Die ersten beiden Instanzen, das LG Salzburg und das OLG Linz, gaben der Unterlassungs- und Herausgabeklage statt. Zur Frage, ob und gegebenenfalls welchen Organen der Gemeinde die Nutzung der Domain für E-Mail-Adressen und Subdomains bekannt war, trafen die Instanzgerichte weder Positiv- noch Negativfeststellungen.



Der OGH ließ das außerordentliche Rechtsmittel der Beklagten zu und hielt folgendes fest: „§ 58 Abs 1 MSchG (Markenschutzgesetz) ist analog auf namensrechtliche Ansprüche von Gemeinden und anderen Gebietskörperschaften anzuwenden. Maßgebend für die Kenntnis der Nutzung durch eine Gemeinde ist nach Salzburger Gemeinderecht der Wissensstand des Bürgermeisters oder jener Person, die nach den internen Vorschriften für die Bearbeitung von namensrechtlichen Fragen verantwortlich ist.“ Zur Klärung der möglichen Verwirkung hinsichtlich der Nutzung der Ortsdomain für ein paar E-Mail-Adressen bzw. eine sogenannte „Subdomain“ zum Betrieb einer Panorama-Webcam (unter der Adresse: http://www.unken.at/webcamxyz) wurde aufgehoben und an das Landesgericht Salzburg zurückverwiesen. Das Verfahren befindet sich dort im Stadium der weiteren Beweisaufnahme.

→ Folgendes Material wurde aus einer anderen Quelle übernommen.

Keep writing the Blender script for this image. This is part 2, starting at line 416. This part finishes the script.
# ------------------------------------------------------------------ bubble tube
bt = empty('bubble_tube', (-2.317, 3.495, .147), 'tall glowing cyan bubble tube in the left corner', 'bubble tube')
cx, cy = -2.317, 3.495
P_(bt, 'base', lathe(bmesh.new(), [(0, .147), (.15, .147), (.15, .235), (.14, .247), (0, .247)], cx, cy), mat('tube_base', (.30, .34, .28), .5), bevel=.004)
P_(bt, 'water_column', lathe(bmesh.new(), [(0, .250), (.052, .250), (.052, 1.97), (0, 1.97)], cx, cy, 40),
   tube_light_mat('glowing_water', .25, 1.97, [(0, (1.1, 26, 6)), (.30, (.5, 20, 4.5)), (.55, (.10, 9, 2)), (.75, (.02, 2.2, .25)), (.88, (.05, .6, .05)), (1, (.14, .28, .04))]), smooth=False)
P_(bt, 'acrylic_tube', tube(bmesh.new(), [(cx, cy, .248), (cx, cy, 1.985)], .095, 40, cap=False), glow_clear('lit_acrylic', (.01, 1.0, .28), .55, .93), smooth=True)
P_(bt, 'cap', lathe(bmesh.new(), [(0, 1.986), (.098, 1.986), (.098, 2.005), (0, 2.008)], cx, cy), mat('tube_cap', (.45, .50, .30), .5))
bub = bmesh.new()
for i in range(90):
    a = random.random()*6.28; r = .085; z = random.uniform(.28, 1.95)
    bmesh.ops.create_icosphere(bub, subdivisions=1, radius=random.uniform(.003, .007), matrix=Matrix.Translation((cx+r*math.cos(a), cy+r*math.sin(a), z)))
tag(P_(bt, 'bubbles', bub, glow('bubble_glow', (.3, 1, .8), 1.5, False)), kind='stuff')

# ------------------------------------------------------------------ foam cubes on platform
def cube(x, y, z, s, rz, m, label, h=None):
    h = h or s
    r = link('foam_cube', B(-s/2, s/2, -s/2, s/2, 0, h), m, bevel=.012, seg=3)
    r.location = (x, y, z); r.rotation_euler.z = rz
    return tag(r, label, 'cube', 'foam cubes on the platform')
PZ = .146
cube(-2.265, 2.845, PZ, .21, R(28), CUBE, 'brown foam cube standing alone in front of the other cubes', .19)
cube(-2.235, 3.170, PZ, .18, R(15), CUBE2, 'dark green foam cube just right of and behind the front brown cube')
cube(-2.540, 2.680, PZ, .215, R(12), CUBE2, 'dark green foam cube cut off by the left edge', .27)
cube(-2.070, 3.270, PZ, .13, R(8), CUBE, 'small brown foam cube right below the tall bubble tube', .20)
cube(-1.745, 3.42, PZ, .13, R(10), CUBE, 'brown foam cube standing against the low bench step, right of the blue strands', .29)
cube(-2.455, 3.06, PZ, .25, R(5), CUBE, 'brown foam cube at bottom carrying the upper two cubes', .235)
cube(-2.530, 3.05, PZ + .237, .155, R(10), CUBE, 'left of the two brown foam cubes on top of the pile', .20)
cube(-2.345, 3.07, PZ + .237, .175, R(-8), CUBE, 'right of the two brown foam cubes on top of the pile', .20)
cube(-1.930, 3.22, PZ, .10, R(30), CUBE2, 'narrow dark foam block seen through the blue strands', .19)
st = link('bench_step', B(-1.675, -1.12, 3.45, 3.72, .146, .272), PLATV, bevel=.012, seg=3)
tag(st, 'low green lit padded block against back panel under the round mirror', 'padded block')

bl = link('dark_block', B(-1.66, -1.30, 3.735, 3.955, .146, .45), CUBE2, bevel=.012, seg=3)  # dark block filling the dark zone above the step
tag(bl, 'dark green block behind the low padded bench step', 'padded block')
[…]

Grundsätzliches zum Anspruch der Gemeinden auf ihre Domainnamen



Das eingangs zitierte Urteil gibt ganz deutlich den Stand der österreichischen Rechtsprechung zu Orstnamendomains wieder:


  • Ortsnamen besitzen in der Regel Unterscheidungskraft im Sinne des § 43 ABGB; dies zumeist aus historischen Gründen. Eine Zuordnungsverwirrung tritt daher auch bei der Verwendung des Gemeindenamens in der Form unterhalb einer Top-Level-Domain ein (hier: unken.at). Als Worte der Alltagssprache sind „Unke“ und „unken“ nicht so gebräuchlich, dass sie bei einer .at-Domain die Zuordnung zur Gemeinde ausschlössen.

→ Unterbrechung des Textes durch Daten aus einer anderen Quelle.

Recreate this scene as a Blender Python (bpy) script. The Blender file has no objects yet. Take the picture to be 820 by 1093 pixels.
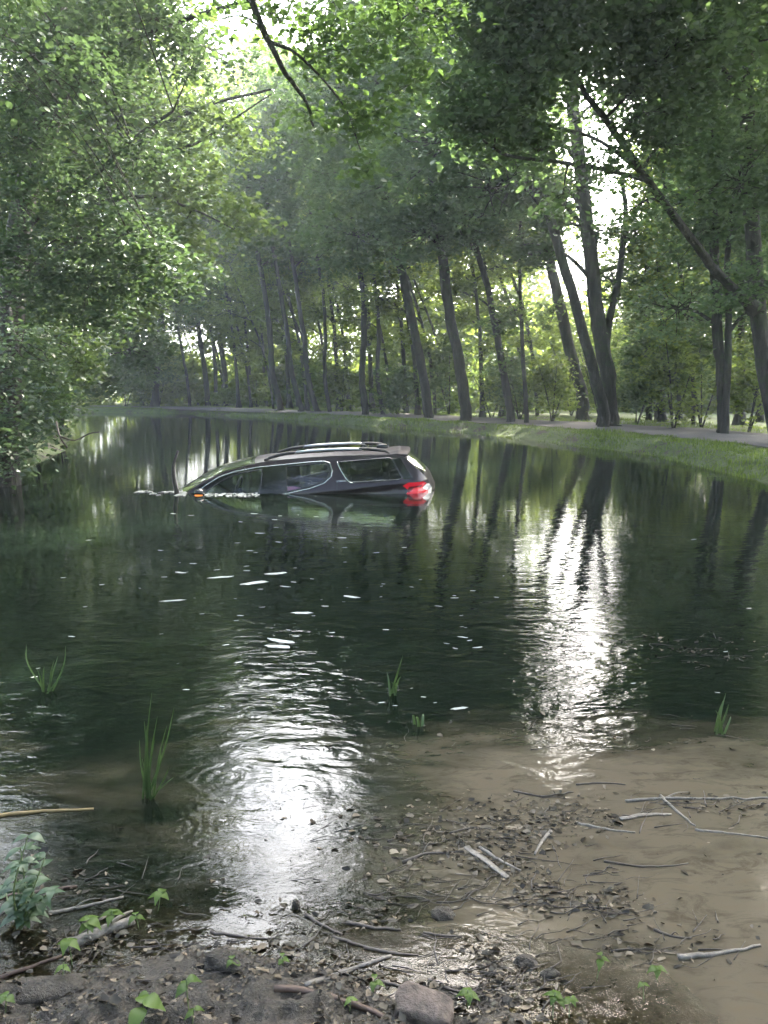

  • Die genehmigte Nutzung einer Ortsnamensdomain erfordert nach § 867 ABGB die formale Zustimmung des nach der jeweiligen Gemeindeordnung zuständigen Vertretungsorgans gemäß den internen Organisationsvorschriften für die Wirkung aktiver Vertretungshandlungen.  Dem Domaininhaber ist zuzumuten, die Zustimmung der Gemeinde zur Nutzung des Domainnamens vorab einzuholen6.

  • Wird ein Ortsname ohne weiteren Zusatz als Domain verwendet, so nehmen die angesprochenen Kreise an, dass der Namensträger – in welcher Weise auch immer – hinter dem Internetauftritt steht; damit tritt unabhängig vom Inhalt der allfällig zugehörigen Website eine Namensverletzung ein. Diese ist durch eine sogenannte gerichtlich angeordnete Domainlöschung zu beseitigen.

  • Einen Anspruch auf Domainübertragung gewährt das Gesetz lediglich für „.eu“-Domains aufgrund der ausdrücklichen Anordnung des Art 20 Abs 11 VO (EU) 2004/8747.

  • Namensrechtliche Ansprüche auf Unterlassung und Domainlöschung können auch gegenüber dem Geschäftsführer einer GmbH erfolgreich geltend gemacht werden. Dieser ist aufgrund seiner Organstellung jedenfalls passiv legitimiert und besteht seine persönliche Haftung8.

  • Das Rechtsinstitut des Domain-Grabbing beinhaltet auch nach dem UWG 2007 (Gesetz gegen den unlauteren Wettbewerb aus dem Jahr 2007) subjektive Elemente. Anders ist es nicht zu erklären, dass der OGH9 zwar den objektiven Tatbestand der Domain-Vermarktung bzw. der Domain-Blockade durch die Beklagten grundsätzlich bejaht, allerdings die Schädigungsabsicht, aus der sich erst die Unlauterkeit im Sinne des § 1 Abs 1 Z 1 UWG für einen Unterlassungsanspruch ergibt, verneint.


Die mögliche Verwirkung der Domainnutzung durch die Gemeinde



Der österreichischen Rechtsordnung ist ein allgemeiner Verwirkungstatbestand, wie ihn beispielsweise das deutsche Zivilrecht in § 242 des Bürgerlichen Gesetzbuches in Deutschland kennt, fremd. Lediglich im Zusammenhang mit der geschäftlichen Verwendung von bestimmten Domain-Nutzungen könnten Gemeinden in die missliche Lage kommen, Ansprüche gegen Domaininhaber zu verlieren. für die „Verwirkung durch Duldung“, analog dem Markenrecht ergeben sich folgende Tatbestandsvoraussetzungen11.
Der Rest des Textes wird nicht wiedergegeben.